Menderita bersama Tuhan (4)

Markus 8:31-38

122

Mencoba bebas dari derita keterbatasan: Refleksi personal

Saya ingin beralih ke pengalaman yang lebih personal. Saya adalah anak bungsu dalam keluarga Kristen di mana kepala rumah tangga, ayah saya, melayani sebagai pendeta di Gereja Kalimantan Evangelis (GKE). Mendiang ayah sebenarnya tidak berasal dari latar belakang GKE. Beliau dulunya pendeta Gereja Metodis dari Sumatra dan diutus untuk melayani di GKE sebagai motivator pembangunan desa lewat program yang diselenggarakan Dewan Gereja Indonesia pada tahun 70-an. Keterangan yang saya dapat dari ibu, kala itu GKE berharap agar pekerja lapangan haruslah pendeta, sehingga bisa terlibat dalam pelayanan pastoral dalam jemaat, tidak hanya di bidang pembangunan.

Ayah pun lalu melayani di desa Tampa, tidak jauh dari Ampah, kampung di mana kami kemudian menetap. Tidak bisa dipastikan apa motif beliau melayani jauh dari kampung halamannya. Barangkali, saya membayangkan, beliau memang sudah siap untuk menderita. Sosok ayah dalam keluarga dan Gereja sedikit banyak mempengaruhi keputusan saya untuk belajar di sekolah pendeta di Banjarmasin. Sebelumnya, kakak saya yang sulung juga mengenyam pendidikan serupa di sekolah yang sama.

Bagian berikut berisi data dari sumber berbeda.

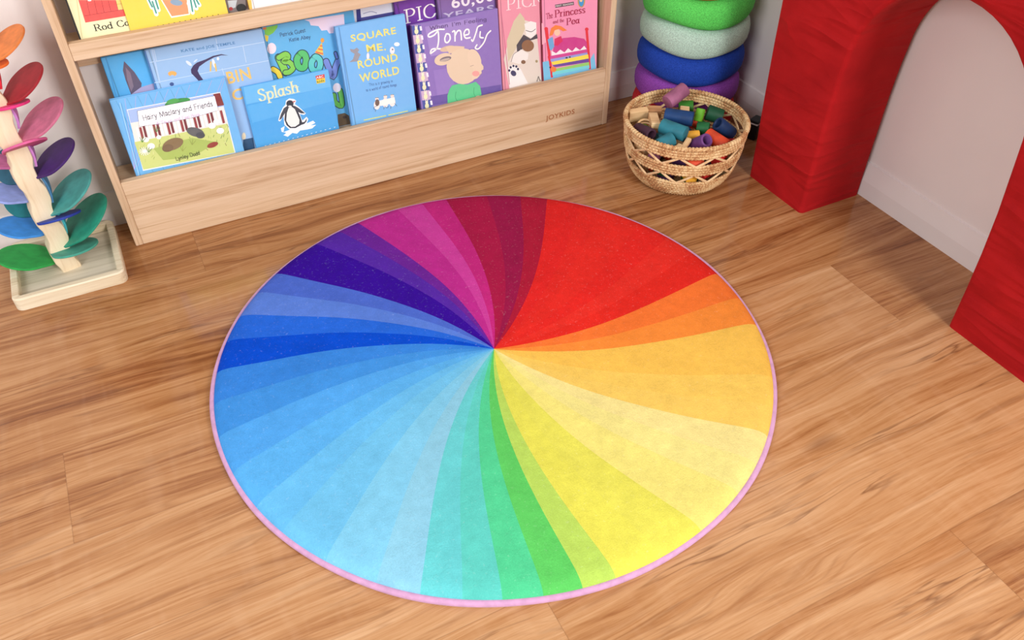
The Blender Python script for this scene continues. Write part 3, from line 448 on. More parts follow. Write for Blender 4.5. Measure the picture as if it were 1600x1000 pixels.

Sebagai keluarga kecil yang hanya bergantung pada gaji pendeta di desa, tentu bisa dibayangkan bagaimana keadaan ekonomi kami. Almarhum ayah memasuki masa purnabakti ketika saya dan abang saya masih sangat kecil, sementara dua kakak perempuan saya masih duduk di bangku sekolah menengah. Sering kali saya merasa keadaan kami yang tidak mampu seperti orang lain adalah sebuah penderitaan. Namun, rasa syukur kami tidak putus kepada Tuhan yang hingga kini memberkati kami dengan kasih setia-Nya yang mengagumkan.